Avec leur approche fonctionnelle, les nouveaux designers imaginent un avenir infini aux produits.
Des cartons, des bouteilles de plastique, des boîtes de conserve, des canettes en aluminium, des journaux… Délicatement découpés en forme d’amande sur une structure en papier mâché, ces matériaux de recyclage ont créé la surprise, lors de la dernière Brighton Fashion Week début octobre, en habillant un mannequin d’une robe sexy aux couleurs automnales. Réalisée à la demande de Veolia par les stylistes du studio Dumpster Design, cette démonstration devait illustrer « la beauté cachée » de l’économie circulaire. « Mission accomplie », jubile la compagnie.
Avec le design, le déchet espère trouver une nouvelle légitimité qui facilite son recyclage dans les objets de consommation courante. « Là où d’autres ne voient que des rebuts, nous identifions des opportunités et des ressources », explique Brieuc Saffré, cofondateur de l’agence Wiithaa, créée il y a deux ans pour construire des stratégies de design autour des flux de produits des entreprises. Afin de délivrer la bonne parole, elle vient de mettre en ligne un « “business game” de l’économie circulaire », Upcyclopoly, utilisant des ressources ludiques pour aider les entreprises à construire leur « business model » en circuit fermé. « L’esthétique est la dernière brique qui vient après avoir conçu l’organisation permettant la production de nouveaux objets », précise Brieuc Saffré.
Une cinquantaine de clients
Son agence est ainsi intervenue chez le fabricant japonais de filtres pour fosses septiques Wako Plastic dont le produit était devenu obsolète. De nouvelles applications leur ont été trouvées, notamment comme supports de murs et de toits végétaux rendus obligatoires en ville pour les constructions de plus de 100 m2. Mais surtout, l’agence a fait entrer dans l’usine un roseau présent dans son environnement pour produire un bioplastique à partir duquel elle fabrique des matelas puzzle pour les enfants. L’objet, proposé en leasing aux crèches, est renvoyé à l’usine une fois usé, où il peut être recyclé à l’infini. « Le design circulaire peut sauver un modèle à bout de souffle, résume Brieuc Saffré. C’est une approche objective puissante qui remet en question toutes les étapes de production et transforme une source de coûts en opportunités économiques, sociales et environnementales. »
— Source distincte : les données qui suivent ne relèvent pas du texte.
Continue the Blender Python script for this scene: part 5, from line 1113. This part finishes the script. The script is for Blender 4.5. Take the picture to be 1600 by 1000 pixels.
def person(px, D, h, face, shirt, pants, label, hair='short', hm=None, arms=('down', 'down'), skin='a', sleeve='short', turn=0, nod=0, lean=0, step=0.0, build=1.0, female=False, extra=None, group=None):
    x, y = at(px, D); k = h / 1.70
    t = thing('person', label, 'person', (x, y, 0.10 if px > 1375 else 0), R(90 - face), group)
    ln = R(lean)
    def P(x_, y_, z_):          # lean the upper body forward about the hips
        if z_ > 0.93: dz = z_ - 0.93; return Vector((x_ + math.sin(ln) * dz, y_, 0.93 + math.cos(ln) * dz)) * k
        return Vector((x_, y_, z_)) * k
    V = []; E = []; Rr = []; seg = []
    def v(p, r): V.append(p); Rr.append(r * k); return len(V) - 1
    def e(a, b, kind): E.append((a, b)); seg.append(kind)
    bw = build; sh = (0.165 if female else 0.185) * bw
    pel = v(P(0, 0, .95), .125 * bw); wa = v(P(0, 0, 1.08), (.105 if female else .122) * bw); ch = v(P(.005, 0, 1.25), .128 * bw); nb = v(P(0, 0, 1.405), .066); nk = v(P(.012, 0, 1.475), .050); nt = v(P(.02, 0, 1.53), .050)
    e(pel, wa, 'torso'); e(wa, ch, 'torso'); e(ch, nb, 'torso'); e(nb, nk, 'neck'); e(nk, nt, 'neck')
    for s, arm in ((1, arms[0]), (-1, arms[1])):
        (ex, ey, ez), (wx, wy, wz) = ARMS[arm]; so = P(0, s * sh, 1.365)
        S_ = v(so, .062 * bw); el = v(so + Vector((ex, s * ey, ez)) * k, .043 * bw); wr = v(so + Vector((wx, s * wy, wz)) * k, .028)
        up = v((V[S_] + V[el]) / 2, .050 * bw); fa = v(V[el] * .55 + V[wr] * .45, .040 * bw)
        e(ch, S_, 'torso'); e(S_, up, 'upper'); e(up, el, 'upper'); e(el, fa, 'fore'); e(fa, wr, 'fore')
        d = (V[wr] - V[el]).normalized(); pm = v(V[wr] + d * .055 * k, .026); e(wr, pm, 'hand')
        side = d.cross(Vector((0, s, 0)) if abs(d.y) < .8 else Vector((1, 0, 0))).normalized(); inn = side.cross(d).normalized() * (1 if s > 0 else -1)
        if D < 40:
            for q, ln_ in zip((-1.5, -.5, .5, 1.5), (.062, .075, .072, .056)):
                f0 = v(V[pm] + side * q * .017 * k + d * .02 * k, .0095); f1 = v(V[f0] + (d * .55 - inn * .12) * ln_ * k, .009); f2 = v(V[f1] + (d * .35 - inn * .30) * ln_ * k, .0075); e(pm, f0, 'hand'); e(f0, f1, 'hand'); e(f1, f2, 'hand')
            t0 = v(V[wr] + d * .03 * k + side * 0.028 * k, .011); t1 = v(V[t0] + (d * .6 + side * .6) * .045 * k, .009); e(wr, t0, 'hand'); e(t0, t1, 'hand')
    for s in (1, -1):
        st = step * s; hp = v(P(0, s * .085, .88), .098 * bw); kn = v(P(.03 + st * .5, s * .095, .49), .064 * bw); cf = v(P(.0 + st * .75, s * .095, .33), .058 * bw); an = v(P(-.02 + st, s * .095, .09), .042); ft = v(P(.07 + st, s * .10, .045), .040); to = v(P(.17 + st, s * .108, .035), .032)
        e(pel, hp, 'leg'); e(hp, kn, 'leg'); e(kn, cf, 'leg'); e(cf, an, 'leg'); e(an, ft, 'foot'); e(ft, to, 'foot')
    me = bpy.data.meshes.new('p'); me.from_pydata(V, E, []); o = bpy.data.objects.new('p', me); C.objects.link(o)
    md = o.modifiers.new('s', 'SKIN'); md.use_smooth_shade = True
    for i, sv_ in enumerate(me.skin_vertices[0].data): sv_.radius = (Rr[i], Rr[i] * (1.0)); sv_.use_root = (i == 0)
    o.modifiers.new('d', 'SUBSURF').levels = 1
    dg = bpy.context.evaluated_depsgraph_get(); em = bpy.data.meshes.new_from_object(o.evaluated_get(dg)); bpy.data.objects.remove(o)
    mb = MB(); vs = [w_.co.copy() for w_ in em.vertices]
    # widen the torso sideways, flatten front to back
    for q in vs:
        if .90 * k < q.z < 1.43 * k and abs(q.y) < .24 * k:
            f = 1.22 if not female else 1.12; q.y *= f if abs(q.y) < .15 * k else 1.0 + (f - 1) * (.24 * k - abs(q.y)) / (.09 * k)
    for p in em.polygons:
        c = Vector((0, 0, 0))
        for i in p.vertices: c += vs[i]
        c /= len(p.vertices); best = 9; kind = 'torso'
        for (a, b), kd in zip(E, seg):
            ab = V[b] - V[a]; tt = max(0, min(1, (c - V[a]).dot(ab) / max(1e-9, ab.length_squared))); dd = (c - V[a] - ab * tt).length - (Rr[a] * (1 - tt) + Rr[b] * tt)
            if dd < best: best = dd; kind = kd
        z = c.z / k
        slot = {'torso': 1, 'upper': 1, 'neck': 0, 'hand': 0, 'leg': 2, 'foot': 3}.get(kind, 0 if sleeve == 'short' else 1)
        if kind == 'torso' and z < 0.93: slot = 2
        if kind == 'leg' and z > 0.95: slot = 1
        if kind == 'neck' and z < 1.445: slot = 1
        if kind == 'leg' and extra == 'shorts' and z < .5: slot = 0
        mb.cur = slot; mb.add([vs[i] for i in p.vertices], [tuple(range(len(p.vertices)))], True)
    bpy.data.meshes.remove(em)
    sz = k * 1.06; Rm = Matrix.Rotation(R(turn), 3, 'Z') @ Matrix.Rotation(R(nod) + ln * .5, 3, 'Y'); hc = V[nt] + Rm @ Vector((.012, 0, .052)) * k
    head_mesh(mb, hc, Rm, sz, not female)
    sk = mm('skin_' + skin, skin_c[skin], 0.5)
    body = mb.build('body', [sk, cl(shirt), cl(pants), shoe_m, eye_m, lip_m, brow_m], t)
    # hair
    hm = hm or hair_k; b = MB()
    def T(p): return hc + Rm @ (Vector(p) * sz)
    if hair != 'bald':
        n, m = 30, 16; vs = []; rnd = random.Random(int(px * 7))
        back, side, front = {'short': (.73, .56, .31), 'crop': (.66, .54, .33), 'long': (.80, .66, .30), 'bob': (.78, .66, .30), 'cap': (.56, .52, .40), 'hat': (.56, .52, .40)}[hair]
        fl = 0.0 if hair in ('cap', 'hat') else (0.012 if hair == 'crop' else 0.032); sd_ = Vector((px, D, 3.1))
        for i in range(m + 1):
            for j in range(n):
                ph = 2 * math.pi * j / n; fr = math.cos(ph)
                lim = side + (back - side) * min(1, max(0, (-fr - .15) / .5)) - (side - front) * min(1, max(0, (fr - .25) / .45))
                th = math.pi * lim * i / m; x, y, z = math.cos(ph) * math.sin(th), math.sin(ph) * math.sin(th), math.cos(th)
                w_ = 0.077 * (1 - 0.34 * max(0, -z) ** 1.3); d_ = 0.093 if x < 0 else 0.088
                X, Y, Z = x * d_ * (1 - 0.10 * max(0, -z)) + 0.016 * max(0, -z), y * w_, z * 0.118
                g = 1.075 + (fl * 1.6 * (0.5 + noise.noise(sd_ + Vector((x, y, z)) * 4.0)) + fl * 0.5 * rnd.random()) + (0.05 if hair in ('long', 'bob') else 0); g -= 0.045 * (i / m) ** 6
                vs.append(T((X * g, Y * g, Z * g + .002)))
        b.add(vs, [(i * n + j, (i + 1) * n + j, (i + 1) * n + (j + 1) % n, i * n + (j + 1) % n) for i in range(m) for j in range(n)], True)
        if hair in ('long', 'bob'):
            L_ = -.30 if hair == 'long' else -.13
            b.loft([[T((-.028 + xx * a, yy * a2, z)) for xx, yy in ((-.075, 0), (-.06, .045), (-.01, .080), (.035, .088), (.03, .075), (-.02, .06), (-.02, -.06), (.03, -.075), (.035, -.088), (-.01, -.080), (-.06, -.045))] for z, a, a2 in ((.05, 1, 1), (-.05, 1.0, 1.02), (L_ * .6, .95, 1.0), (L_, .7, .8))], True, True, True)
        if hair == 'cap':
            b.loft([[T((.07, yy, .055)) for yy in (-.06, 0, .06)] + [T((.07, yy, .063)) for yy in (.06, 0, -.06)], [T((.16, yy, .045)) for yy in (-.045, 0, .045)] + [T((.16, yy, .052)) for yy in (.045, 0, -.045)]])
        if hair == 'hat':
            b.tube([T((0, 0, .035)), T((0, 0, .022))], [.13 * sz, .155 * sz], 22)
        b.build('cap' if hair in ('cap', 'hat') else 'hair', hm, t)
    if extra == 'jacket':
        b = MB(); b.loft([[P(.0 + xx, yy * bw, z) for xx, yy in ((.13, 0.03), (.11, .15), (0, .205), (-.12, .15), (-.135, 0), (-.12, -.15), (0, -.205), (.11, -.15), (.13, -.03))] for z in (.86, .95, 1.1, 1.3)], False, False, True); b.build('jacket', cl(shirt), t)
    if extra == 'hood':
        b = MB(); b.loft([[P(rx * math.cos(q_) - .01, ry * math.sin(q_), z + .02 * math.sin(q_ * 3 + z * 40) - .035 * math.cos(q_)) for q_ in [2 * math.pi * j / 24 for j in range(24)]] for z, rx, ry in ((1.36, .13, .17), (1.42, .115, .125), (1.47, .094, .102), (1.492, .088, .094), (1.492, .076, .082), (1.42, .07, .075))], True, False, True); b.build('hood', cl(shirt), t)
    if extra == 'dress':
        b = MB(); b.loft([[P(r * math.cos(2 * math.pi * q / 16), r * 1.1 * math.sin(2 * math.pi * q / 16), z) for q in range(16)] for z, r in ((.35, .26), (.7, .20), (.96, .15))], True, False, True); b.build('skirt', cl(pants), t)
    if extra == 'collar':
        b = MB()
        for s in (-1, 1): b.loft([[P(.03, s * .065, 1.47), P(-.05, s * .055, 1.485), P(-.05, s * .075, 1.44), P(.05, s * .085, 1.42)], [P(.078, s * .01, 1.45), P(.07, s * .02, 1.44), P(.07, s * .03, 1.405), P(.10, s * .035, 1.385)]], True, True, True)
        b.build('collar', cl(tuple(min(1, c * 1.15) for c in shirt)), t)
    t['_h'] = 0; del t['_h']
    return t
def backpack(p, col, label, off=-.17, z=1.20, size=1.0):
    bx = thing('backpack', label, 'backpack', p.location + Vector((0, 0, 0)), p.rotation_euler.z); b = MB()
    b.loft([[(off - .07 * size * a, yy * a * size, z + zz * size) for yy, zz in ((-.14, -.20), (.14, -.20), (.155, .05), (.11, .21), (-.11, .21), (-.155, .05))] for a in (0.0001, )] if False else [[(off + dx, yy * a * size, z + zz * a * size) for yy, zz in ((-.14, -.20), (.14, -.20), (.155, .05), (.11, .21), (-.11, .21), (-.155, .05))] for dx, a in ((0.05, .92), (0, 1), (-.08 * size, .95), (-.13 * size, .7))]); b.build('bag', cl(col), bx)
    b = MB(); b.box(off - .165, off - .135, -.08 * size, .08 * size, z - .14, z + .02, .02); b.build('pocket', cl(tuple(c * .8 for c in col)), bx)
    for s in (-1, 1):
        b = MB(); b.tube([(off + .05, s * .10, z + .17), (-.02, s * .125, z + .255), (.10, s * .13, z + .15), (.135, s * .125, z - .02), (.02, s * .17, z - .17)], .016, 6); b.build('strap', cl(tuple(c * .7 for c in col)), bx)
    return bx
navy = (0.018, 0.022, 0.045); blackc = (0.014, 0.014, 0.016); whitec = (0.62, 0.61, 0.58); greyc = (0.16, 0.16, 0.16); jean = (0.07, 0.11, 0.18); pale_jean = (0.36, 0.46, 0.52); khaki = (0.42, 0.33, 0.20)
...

Son discours commence à porter. Depuis sa création, l’agence a séduit une cinquantaine de clients, parmi lesquels BlaBlaCar, La Poste, Nespresso, ou encore la boutique éphémère Barbie Factory. Wiithaa participe, également, à des shows alternatifs comme le Festival d’obsolescence reprogrammée – Make It Up qui met en compétition des équipes de designers pour inventer des produits connectés à partir d’objets récupérés. La dernière édition a vu naître, par exemple, un ingénieux grille-pain intégrant des caches pour imprimer sur sa tartine tout un tas de dessin ou de flashcodes. Le prototype intéresse, paraît-il des industriels de « l’ancienne économie ». La boucle est bouclée.